* DATA SHOWN
::::

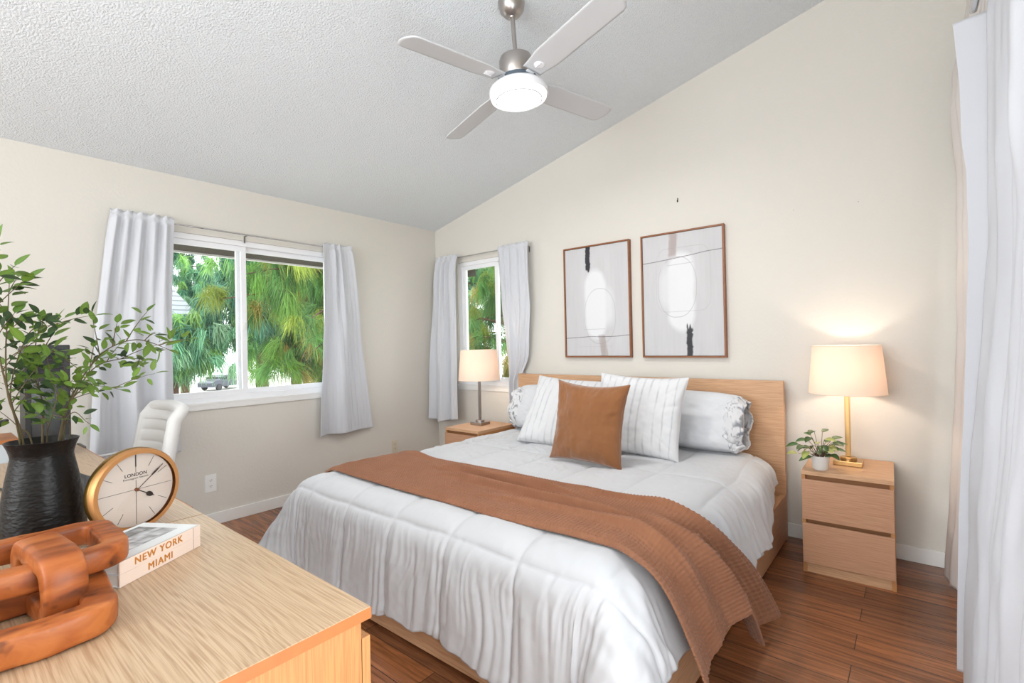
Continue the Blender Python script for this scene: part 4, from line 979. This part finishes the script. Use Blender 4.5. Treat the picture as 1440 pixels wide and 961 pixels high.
branch('slanting branch crossing left over the vase rim', [(VX, VY, DZ+0.03), (VX-0.0, VY-0.02, zr), ray(25, 600, 1.2), ray(15, 545, 1.18), ray(40, 470, 1.16), ray(70, 458, 1.15), ray(84, 455, 1.14)], 24, 39, lsize=0.038, side_tw=5, dark=0.45, rad=0.0022)

# ------------------------------------------------------------------ mantel clock
ck_c = Vector((2.325, -3.170, DZ)); R0 = 0.112
ck = thing('round_clock', 'round gold-rimmed clock with a pink face standing behind the books', 'clock', ck_c, (0, 0, math.atan2(0.95, -0.31)))
# local: x = across the face, y = away from the viewer side, z up; face normal is -y
ck.rotation_euler = (rd(0), 0, math.atan2(0.95, -0.31))
M_gold = mat('satin_gold', srgb(206, 150, 96), 0.42, 0.7)
M_goldb = mat('antique_gold_side', srgb(150, 118, 62), 0.35, 0.9)
M_face = mat('pink_dial', srgb(222, 205, 196), 0.55)
M_ink = mat('clock_ink', srgb(48, 38, 34), 0.5)
cm_ = (0, 0, R0+0.0005)
rx = (PI/2, 0, 0)
MB().lathe([(0.098, 0.0), (R0-0.004, 0.0), (R0, -0.006), (R0, -0.034), (R0-0.004, -0.038), (0.0, -0.038), (0, -0.030), (0.098, -0.030)], 96, c=cm_, rot=rx).build('rim', M_gold, ck, smooth=35)
MB().lathe([(R0+0.0004, -0.017), (R0+0.0014, -0.019), (R0+0.0014, -0.032), (R0+0.0004, -0.034)], 96, c=cm_, rot=rx, close=True).build('rim_band', M_goldb, ck, smooth=35)
MB().lathe([(0, -0.014), (0.0985, -0.014), (0.0985, -0.018), (0, -0.018)], 72, c=cm_, rot=rx).build('dial', M_face, ck)
def dial_bar(mb, ang, r0, r1, w, y, t_=0.0006):
    q = rd(ang); cx, czz = math.sin(q)*(r0+r1)/2, math.cos(q)*(r0+r1)/2
    mb.box((cx, y, cm_[2]+czz), (w, t_, r1-r0), rot=(0, q, 0))
mk_ = MB(); yy = 0.0136
for k in range(12):
    if k % 3: dial_bar(mk_, k*30, 0.066, 0.094, 0.0010, yy)
dial_bar(mk_, 0, 0.062, 0.095, 0.0030, yy); dial_bar(mk_, 0, 0.048, 0.062, 0.0009, yy); dial_bar(mk_, 0, 0.0, 0.026, 0.0009, yy)
dial_bar(mk_, 90, 0, 0.095, 0.0009, yy); dial_bar(mk_, 180, 0, 0.095, 0.0009, yy); dial_bar(mk_, 270, 0, 0.095, 0.0009, yy)
mk_.build('hour_marks', M_ink, ck)
h_ = MB(); dial_bar(h_, 122, -0.004, 0.052, 0.0022, 0.0095, 0.001)
def blob(mb, ang, r, a, b_, y):
    q = rd(ang); t_ = bmesh.new(); pts_ = [(a*math.cos(k), b_*math.sin(k)*(1 if math.sin(k) > 0 else 0.75)) for k in np.linspace(0, 2*PI, 20, endpoint=False)]
    for yo in (0, 1):
        vsx = [t_.verts.new((math.cos(q)*px+math.sin(q)*(r+pz), y+(0.001 if yo else 0), cm_[2]-math.sin(q)*px+math.cos(q)*(r+pz))) for px, pz in pts_]; t_.faces.new(vsx)
    mb._add(t_)
blob(h_, 122, 0.037, 0.0065, 0.011, 0.0092); h_.build('hour_hand', M_ink, ck)
h_ = MB(); dial_bar(h_, 51, -0.006, 0.088, 0.0015, 0.0080, 0.001); blob(h_, 51, 0.060, 0.0024, 0.018, 0.0076); h_.build('minute_hand', M_ink, ck)
MB().lathe([(0, -0.006), (0.0045, -0.006), (0.0045, -0.014), (0, -0.014)], 20, c=cm_, rot=rx).build('hub', mat('copper_hub', srgb(150, 96, 66), 0.4, 0.8), ck)
mt_ = Matrix.Translation((0, 0.0136, cm_[2]+0.041)) @ Matrix.Rotation(PI/2, 4, 'X')
text_mesh('dial_lettering', 'LONDON', 0.0125, M_ink, ck, mt_, 0.0002, 0.0002, 1.05)
mt_ = Matrix.Translation((0, 0.0136, cm_[2]+0.0315)) @ Matrix.Rotation(PI/2, 4, 'X')
text_mesh('dial_lettering', 'Kensington Station', 0.0075, M_ink, ck, mt_, 0.0002, 0.0, 1.1)
MB().lathe([(0, -0.0045), (0.0978, -0.0045), (0.0978, -0.0055), (0, -0.0055)], 72, c=cm_, rot=rx).build('crystal', M_glass, ck)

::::

* PROBLEM DETAILS
Repeat, exactly and in full, each line from the start of the data to the line that contains "branch('slanting branch crossing". Pictures do not go in.

* FULL ANSWER
Continue the Blender Python script for this scene: part 4, from line 979. This part finishes the script. Use Blender 4.5. Treat the picture as 1440 pixels wide and 961 pixels high.
branch('slanting branch crossing left over the vase rim', [(VX, VY, DZ+0.03), (VX-0.0, VY-0.02, zr), ray(25, 600, 1.2), ray(15, 545, 1.18), ray(40, 470, 1.16), ray(70, 458, 1.15), ray(84, 455, 1.14)], 24, 39, lsize=0.038, side_tw=5, dark=0.45, rad=0.0022)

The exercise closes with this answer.